$n$ girls and $n$ boys are sitting around a table. We choose one. Let $X$ be the number of girl neighbours . What is $E(X)$?

Question

We have $n$ girls and $n$ boys sitting around a table. We choose arbitrary one. Let $X$ be the number of girl neighbours of the chosen one. What is $E(X)$?

Is this correct? Let $L/R$ be $1$ if left/right neighbour is girl and $0$ if not. Then $X = L+R$ and $E(X) = E(L)+E(R) = {1\over 2}+ {1\over 2} =1$. Or should I also take in a consideration a gender of chosen one?

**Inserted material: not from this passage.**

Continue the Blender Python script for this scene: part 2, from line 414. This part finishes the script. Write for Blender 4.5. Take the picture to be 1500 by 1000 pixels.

Let $Y$ be $1$ if chosen one is boy and other vise $0$. Then

\begin{eqnarray*} P(L=1) &=& P(Y=1)\cdot P(L=1|Y=1)+P(Y=0)\cdot P(L=1|Y=0)\\ &=& {1\over 2} \cdot {n\over 2n-1}+ {1\over 2} \cdot {n-1\over 2n-1}\\ &=& {1\over 2} \end{eqnarray*}

Answer 1

Your answer is correct for $n\ge2$. You can tell that the gender of the chosen person is irrelevant by observing that the problem can be re-stated it in a way that excludes the chosen person:

• We have $n$ girls and $n$ boys sitting around a table. We choose a person arbitrarily. We also choose the person two places to the right. Let $X$ be the number of chosen girls. What is $E(X)$?

However, always remember to check for the edge cases. $E(X)$ is not defined for $n=0$, so you don't have to worry about that, but it is defined for $n=1$. In that case, the left and the right neighbour are one and the same, so $X=L=R$, there is no sense in adding $E(L)$ and $E(R)$.